Seems like you are located in Mumbai! I am the cofounder of stareable.com based in Lamington Road.

Very cool to see a Mumbaikar doing cool stuff like this. Would love to have a chat with you sometime.


yes, definitely.


Love the landing page.


Thanks. There were several friends who helped in designing though, I am still learning.


Is that "mera iphone" as in Swedish "more iphone"?


"mera iphone" is Hindi for "my iphone"


Aha.


Congratulations, are you based out of India?


yes, mumbai.


Congrats. I'm not a girl, but my co-founder for my startup was (I say "was" because I've since bought her out).


You guys got married?


just curious, do you live in India? I wonder this because I'm curious how the process is in making iphone apps from there. Do you get the same profit as us developers from apple? Is it easier to make a living off of iphone development due to lower cost of living there?

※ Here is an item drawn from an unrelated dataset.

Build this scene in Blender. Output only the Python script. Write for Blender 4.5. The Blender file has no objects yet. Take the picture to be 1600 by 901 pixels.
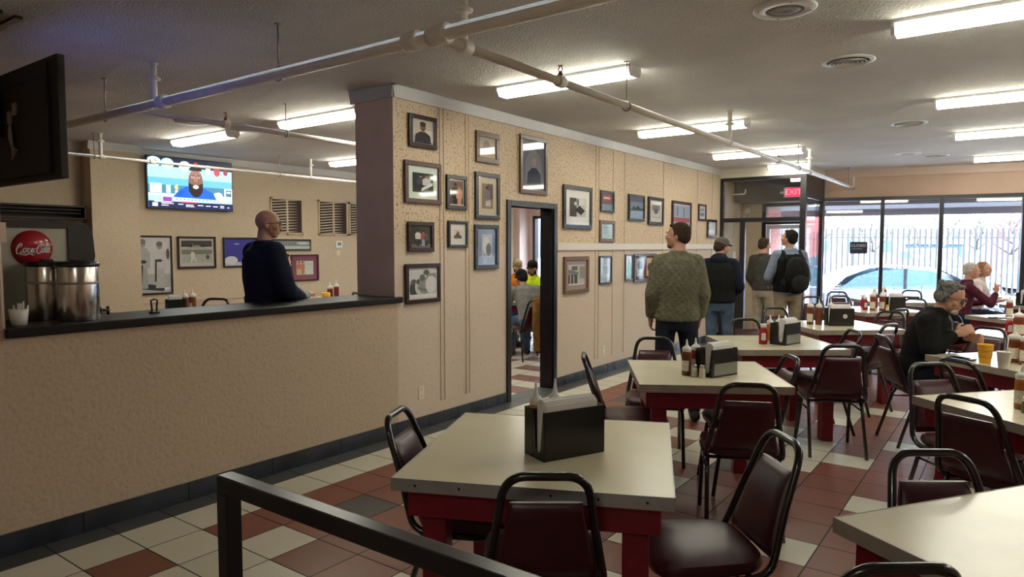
import bpy, bmesh, math, random
from mathutils import Vector, Matrix, Euler
SC = bpy.context.scene
COL = SC.collection
PI = math.pi
R = math.radians
V = Vector
# ---------------------------------------------------------------- camera, world, exposure
cd = bpy.data.cameras.new('camera'); cam = bpy.data.objects.new('camera', cd); COL.objects.link(cam)
cam.location = (4.121, 0, 1.58); cam.rotation_euler = (R(90 - 3.49), 0, R(36.18))
cd.sensor_width = 36; cd.lens = 24.165; cd.clip_start = 0.02; cd.clip_end = 300
SC.camera = cam
SC.view_settings.view_transform = 'Standard'; SC.view_settings.look = 'None'
SC.view_settings.gamma = 1; SC.view_settings.use_curve_mapping = False
SC.view_settings.exposure = 1.55
SKY_HORIZON = .55
SKY_RISE = 29.0
LAMP_STRENGTH = 10.5
wd = bpy.data.worlds.new('sky'); SC.world = wd; wd.use_nodes = True
bg = wd.node_tree.nodes['Background']; bg.inputs[0].default_value = (0.68, 0.84, 1.0, 1)
_nt = wd.node_tree; _tc = _nt.nodes.new('ShaderNodeTexCoord'); _sp = _nt.nodes.new('ShaderNodeSeparateXYZ'); _ma = _nt.nodes.new('ShaderNodeMath')
_ma.operation = 'MULTIPLY_ADD'; _ma.use_clamp = False; _mx = _nt.nodes.new('ShaderNodeMath'); _mx.operation = 'MAXIMUM'; _mx.inputs[1].default_value = 0
_nt.links.new(_tc.outputs['Generated'], _sp.inputs[0]); _nt.links.new(_sp.outputs[2], _mx.inputs[0]); _nt.links.new(_mx.outputs[0], _ma.inputs[0])
_ma.inputs[1].default_value = SKY_RISE; _ma.inputs[2].default_value = SKY_HORIZON      # overcast sky: dim at the horizon, brighter overhead
_nt.links.new(_ma.outputs[0], bg.inputs[1])

# ---------------------------------------------------------------- materials
MATS = {}
def mat(name, col, rough=0.6, metal=0.0, noise=0.0, nscale=30, bump=0.0, bscale=60, coat=0.0, attr=False, emis=0.0, spec=0.5, alpha_mix=None):
    if name in MATS: return MATS[name]
    m = bpy.data.materials.new(name); m.use_nodes = True; nt = m.node_tree; b = nt.nodes['Principled BSDF']
    b.inputs['Roughness'].default_value = rough; b.inputs['Metallic'].default_value = metal
    b.inputs['Coat Weight'].default_value = coat; b.inputs['Coat Roughness'].default_value = 0.04
    b.inputs['Specular IOR Level'].default_value = spec
    c = (*col, 1)
    b.inputs['Base Color'].default_value = c
    src = None
    if attr:
        a = nt.nodes.new('ShaderNodeAttribute'); a.attribute_name = 'tint'; src = a.outputs['Color']
    if noise > 0:
        t = nt.nodes.new('ShaderNodeTexCoord'); n = nt.nodes.new('ShaderNodeTexNoise'); n.inputs['Scale'].default_value = nscale; n.inputs['Detail'].default_value = 4
        nt.links.new(t.outputs['Object'], n.inputs['Vector'])
        mr = nt.nodes.new('ShaderNodeMapRange'); mr.inputs['From Min'].default_value = .3; mr.inputs['From Max'].default_value = .7
        mr.inputs['To Min'].default_value = 1 - noise; mr.inputs['To Max'].default_value = 1 + noise
        nt.links.new(n.outputs['Fac'], mr.inputs['Value'])
        mx = nt.nodes.new('ShaderNodeVectorMath'); mx.operation = 'SCALE'
        if src: nt.links.new(src, mx.inputs[0])
        else: mx.inputs[0].default_value = col
        nt.links.new(mr.outputs[0], mx.inputs['Scale']); src = mx.outputs[0]
    if src: nt.links.new(src, b.inputs['Base Color'])
    if bump > 0:
        t = nt.nodes.new('ShaderNodeTexCoord'); n = nt.nodes.new('ShaderNodeTexNoise'); n.inputs['Scale'].default_value = bscale; n.inputs['Detail'].default_value = 3
        nt.links.new(t.outputs['Object'], n.inputs['Vector'])
        bp = nt.nodes.new('ShaderNodeBump'); bp.inputs['Strength'].default_value = bump; bp.inputs['Distance'].default_value = .01
        nt.links.new(n.outputs['Fac'], bp.inputs['Height']); nt.links.new(bp.outputs[0], b.inputs['Normal'])
    if emis > 0:
        if src: nt.links.new(src, b.inputs['Emission Color'])
        else: b.inputs['Emission Color'].default_value = c
        b.inputs['Emission Strength'].default_value = emis
    MATS[name] = m
    return m
def stucco(name, col, pit=(.30, .20, .11), scale=55, amount=.35, bump=.5):
    """painted textured plaster: small dark pits and a pebbled surface"""
    m = bpy.data.materials.new(name); m.use_nodes = True; nt = m.node_tree; b = nt.nodes['Principled BSDF']
    b.inputs['Roughness'].default_value = .75
    t = nt.nodes.new('ShaderNodeTexCoord')
    n = nt.nodes.new('ShaderNodeTexNoise'); n.inputs['Scale'].default_value = scale; n.inputs['Detail'].default_value = 2
    nt.links.new(t.outputs['Object'], n.inputs['Vector'])
    mr = nt.nodes.new('ShaderNodeMapRange'); mr.inputs['From Min'].default_value = .56; mr.inputs['From Max'].default_value = .66; mr.inputs['To Max'].default_value = amount
    nt.links.new(n.outputs['Fac'], mr.inputs['Value'])
    mx = nt.nodes.new('ShaderNodeMix'); mx.data_type = 'RGBA'
    mx.inputs[6].default_value = (*col, 1); mx.inputs[7].default_value = (*pit, 1)
    nt.links.new(mr.outputs[0], mx.inputs[0]); nt.links.new(mx.outputs[2], b.inputs['Base Color'])
    bp = nt.nodes.new('ShaderNodeBump'); bp.inputs['Strength'].default_value = bump; bp.inputs['Distance'].default_value = .006; bp.invert = True
    nt.links.new(n.outputs['Fac'], bp.inputs['Height']); nt.links.new(bp.outputs[0], b.inputs['Normal'])
    MATS[name] = m
    return m
def glass(name, tint=(1, 1, 1), refl=.06):
    m = bpy.data.materials.new(name); m.use_nodes = True; nt = m.node_tree
    for n in list(nt.nodes): nt.nodes.remove(n)
    o = nt.nodes.new('ShaderNodeOutputMaterial'); mix = nt.nodes.new('ShaderNodeMixShader')
    tr = nt.nodes.new('ShaderNodeBsdfTransparent'); gl = nt.nodes.new('ShaderNodeBsdfGlossy'); gl.inputs['Roughness'].default_value = .02
    tr.inputs[0].default_value = (*tint, 1)
    fr = nt.nodes.new('ShaderNodeLayerWeight'); fr.inputs[0].default_value = .25
    ml = nt.nodes.new('ShaderNodeMath'); ml.operation = 'MULTIPLY_ADD'; ml.inputs[1].default_value = .5; ml.inputs[2].default_value = refl
    nt.links.new(fr.outputs['Fresnel'], ml.inputs[0]); nt.links.new(ml.outputs[0], mix.inputs[0])
    nt.links.new(tr.outputs[0], mix.inputs[1]); nt.links.new(gl.outputs[0], mix.inputs[2]); nt.links.new(mix.outputs[0], o.inputs[0])
    MATS[name] = m
    return m
def emitter(name, col, strength):
    m = bpy.data.materials.new(name); m.use_nodes = True; nt = m.node_tree
    for n in list(nt.nodes): nt.nodes.remove(n)
    o = nt.nodes.new('ShaderNodeOutputMaterial'); e = nt.nodes.new('ShaderNodeEmission')
    e.inputs[0].default_value = (*col, 1); e.inputs[1].default_value = strength
    nt.links.new(e.outputs[0], o.inputs[0]); MATS[name] = m
    return m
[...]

I guess the profit sharing is the same.

I can live pretty comfortably @ 300$ per month. That would mean no savings, ofcourse. As of now, my apps aren't making that much. However, I have hardly put any effort yet. Most apps are naive, unpolished and non-internationalized.

Now having quit my job, my first goal is to reach there.


Wouldn't it make more sense if your tagline was "hot masala applications?"


I thought chicks prefer to be called women.


[deleted]


I answered the question, it's not an opinion. My startup has no women founders. so why downvote?


I suspect the lack of context in your reply made it sound like you were saying that there were zero women founders anywhere, rather than zero women founders in your company.


How many of you founders are Girls ?

You founders, not your founders.


The question was phrased in the format of a poll, not a direct query to each individual company. Your comment added no value to either the OP nor the people reading the thread and was superfluous. This is, in my opinion, why you were down-voted.